The BFI is marking 50 years since a major landmark in human rights – the partial decriminalisation of homosexuality in England and Wales. This summer BFI Southbank will host Gross Indecency, a season that will explore the pioneering – and sometimes problematic – depictions of LGBT life in British film and TV in the years immediately before and after the 1967 Sexual Offences Act.

PART 1

“Keep love in your heart. A life without it is like a sunless garden when the flowers are dead”

Oscar Wilde

July 2017 marks the 50th anniversary of a landmark in LGBT rights: the partial decriminalisation of male homosexuality in England and Wales.

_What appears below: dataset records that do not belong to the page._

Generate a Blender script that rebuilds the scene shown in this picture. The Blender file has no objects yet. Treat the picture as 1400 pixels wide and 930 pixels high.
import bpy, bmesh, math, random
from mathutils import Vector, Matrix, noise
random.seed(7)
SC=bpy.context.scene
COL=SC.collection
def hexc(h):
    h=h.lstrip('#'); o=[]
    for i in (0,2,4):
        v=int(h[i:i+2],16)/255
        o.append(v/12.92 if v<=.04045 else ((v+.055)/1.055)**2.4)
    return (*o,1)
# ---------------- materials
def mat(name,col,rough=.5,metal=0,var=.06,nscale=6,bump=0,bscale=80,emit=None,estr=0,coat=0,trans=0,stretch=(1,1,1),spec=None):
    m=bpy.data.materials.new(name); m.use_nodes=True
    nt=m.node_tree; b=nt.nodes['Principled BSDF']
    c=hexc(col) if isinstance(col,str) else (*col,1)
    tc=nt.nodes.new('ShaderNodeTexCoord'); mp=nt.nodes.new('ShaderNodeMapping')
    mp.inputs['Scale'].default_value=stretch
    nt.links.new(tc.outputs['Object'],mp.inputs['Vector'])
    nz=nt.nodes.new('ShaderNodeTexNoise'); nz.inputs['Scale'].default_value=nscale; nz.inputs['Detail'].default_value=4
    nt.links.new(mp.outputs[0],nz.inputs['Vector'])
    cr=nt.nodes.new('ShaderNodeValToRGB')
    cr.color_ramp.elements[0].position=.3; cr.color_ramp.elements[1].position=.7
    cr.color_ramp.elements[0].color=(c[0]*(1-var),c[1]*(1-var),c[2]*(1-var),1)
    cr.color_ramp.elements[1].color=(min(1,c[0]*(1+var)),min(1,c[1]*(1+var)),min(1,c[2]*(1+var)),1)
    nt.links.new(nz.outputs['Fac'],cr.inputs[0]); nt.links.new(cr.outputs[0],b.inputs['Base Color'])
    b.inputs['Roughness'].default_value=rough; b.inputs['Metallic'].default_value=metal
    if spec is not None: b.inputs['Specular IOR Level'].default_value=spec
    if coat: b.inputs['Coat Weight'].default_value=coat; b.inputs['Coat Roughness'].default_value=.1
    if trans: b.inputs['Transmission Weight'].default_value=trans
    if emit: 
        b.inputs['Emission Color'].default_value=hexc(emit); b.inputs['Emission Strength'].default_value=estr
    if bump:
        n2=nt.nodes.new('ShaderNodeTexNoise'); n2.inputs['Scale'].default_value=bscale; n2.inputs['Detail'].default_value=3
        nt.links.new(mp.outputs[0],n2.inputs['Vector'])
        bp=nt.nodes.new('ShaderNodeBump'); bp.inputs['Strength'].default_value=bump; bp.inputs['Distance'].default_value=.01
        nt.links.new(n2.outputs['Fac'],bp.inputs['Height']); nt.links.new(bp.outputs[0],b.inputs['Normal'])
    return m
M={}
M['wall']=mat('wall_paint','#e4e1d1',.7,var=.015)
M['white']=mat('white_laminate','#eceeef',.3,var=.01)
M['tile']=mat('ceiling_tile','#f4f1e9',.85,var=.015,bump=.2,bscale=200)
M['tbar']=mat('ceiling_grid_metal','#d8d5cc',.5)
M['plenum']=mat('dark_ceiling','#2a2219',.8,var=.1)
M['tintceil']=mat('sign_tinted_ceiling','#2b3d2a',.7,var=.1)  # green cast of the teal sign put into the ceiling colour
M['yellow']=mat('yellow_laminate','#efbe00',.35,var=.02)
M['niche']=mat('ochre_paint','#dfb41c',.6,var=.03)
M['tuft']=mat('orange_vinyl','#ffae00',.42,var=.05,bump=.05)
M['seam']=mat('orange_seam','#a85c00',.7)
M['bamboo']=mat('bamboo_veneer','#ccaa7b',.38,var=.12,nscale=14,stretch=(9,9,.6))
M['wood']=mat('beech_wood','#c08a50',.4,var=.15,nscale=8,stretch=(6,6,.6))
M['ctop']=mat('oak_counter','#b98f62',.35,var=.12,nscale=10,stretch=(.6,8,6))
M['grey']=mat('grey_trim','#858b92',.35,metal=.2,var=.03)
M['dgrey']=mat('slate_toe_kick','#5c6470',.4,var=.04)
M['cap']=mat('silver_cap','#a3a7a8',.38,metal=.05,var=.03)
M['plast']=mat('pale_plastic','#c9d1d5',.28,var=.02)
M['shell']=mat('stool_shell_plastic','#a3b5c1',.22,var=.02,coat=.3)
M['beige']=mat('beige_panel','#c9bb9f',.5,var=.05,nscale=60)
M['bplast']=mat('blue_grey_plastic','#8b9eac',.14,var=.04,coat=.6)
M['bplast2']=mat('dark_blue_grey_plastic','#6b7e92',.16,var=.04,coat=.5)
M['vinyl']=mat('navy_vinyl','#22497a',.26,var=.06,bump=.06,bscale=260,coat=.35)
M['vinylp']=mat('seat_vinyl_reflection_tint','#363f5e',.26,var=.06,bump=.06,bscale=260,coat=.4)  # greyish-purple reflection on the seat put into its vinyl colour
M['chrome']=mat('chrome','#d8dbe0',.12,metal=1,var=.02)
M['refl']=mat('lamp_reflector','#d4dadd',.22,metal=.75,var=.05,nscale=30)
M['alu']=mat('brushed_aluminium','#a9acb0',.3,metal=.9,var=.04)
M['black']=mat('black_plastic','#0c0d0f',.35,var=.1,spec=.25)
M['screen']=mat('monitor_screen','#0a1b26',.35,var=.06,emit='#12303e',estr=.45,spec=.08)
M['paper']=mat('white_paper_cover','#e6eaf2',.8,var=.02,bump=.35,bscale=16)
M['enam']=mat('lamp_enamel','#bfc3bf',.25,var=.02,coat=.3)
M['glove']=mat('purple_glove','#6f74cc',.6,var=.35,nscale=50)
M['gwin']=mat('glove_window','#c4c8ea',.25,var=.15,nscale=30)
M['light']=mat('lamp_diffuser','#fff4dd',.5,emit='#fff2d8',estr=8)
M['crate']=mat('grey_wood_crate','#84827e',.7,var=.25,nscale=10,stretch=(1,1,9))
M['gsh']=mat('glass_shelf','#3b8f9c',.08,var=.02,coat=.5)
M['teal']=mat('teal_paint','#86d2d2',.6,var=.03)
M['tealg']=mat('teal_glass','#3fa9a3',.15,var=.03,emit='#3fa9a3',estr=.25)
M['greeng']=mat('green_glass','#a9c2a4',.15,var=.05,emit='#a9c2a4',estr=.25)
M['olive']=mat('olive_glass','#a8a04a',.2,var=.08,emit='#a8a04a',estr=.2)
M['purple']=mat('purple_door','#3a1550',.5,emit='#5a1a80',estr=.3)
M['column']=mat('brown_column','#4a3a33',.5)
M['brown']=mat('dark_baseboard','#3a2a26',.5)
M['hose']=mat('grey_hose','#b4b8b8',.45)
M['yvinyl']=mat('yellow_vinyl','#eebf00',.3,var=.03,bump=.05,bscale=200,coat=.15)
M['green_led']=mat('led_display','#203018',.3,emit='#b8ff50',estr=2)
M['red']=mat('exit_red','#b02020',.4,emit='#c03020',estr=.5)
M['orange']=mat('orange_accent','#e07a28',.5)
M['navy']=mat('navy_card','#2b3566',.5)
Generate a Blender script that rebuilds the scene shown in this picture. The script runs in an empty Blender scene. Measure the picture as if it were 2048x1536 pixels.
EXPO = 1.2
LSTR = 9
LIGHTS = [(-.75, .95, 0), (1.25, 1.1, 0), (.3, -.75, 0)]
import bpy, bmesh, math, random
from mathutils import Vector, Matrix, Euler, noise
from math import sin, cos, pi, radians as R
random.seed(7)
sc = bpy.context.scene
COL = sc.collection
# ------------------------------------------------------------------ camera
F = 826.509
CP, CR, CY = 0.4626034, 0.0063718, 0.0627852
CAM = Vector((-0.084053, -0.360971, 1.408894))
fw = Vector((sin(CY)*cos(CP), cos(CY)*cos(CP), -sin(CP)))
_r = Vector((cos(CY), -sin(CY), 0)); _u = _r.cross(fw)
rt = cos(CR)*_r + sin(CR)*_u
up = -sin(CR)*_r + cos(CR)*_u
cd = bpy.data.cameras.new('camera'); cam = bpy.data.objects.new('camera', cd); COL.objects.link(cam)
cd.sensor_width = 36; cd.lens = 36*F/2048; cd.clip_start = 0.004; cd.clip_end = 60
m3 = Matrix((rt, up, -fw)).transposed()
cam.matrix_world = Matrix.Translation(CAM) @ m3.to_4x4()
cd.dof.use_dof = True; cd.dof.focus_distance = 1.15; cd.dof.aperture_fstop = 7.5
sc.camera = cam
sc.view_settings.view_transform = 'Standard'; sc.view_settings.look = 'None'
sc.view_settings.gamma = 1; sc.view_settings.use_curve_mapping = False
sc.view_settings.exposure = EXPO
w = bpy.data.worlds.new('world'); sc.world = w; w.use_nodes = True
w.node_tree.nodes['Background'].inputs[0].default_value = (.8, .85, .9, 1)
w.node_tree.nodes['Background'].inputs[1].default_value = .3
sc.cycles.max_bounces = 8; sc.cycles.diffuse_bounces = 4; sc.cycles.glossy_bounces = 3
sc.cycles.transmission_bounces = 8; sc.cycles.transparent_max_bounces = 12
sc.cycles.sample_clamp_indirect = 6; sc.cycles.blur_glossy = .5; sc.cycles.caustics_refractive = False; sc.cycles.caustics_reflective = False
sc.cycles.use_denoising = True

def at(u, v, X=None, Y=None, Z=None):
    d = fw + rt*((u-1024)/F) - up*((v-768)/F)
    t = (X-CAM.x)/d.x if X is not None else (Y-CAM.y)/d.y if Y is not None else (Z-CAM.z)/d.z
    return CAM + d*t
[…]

Though the Sexual Offences Act 1967 hardly put a stop to persecution, it was a step forward in a climate of fear and ignorance, where any on-screen depiction of gay life assumed enormous currency. British cinema boasts a long history of carefully coded queers, but taboo-busting gathered steam from the late 1950s. This two-month season spans two decades, bracketed by the 1957 Wolfenden Report and the onset of AIDS. Part one looks at the lead-up to the Act, notable for the cinematic milestone Victim, but also for progress on the small screen, from Britain’s earliest surviving gay TV drama South, to two provocative BBC documentaries broadcast just weeks before the legislation was passed.

PART 2

“Who gives a hell whether it’s a boy or a girl; we’re all a bit of both aren’t we?”
Girl Stroke Boy

Part two of this season explodes into colour and controversy in the wake of partial legalisation. The ’67 Act was a double-edged sword in its effect on real lives and on depictions of the LGBT community. Queer London was reimagined to misanthropic effect for The Killing of Sister George and Staircase – a world away from the nuanced bisexual love triangle of Sunday Bloody Sunday. Anarchic drag queens lit up our living rooms and Ian McKellen proffered telly’s first gay kiss as Marlowe’s Edward II. So often ignored, the transgender experience was tackled in the extraordinary I Want What I Want, while Girl Stroke Boy’s black star flirted with fluidity. By 1975, Quentin Crisp had put queerness on our cultural radar. Completing this survey, as the renewed struggles of the 80s beckoned, Britain’s first explicitly gay feature film: Nighthawks. What a journey; and we’re not out of the woods yet.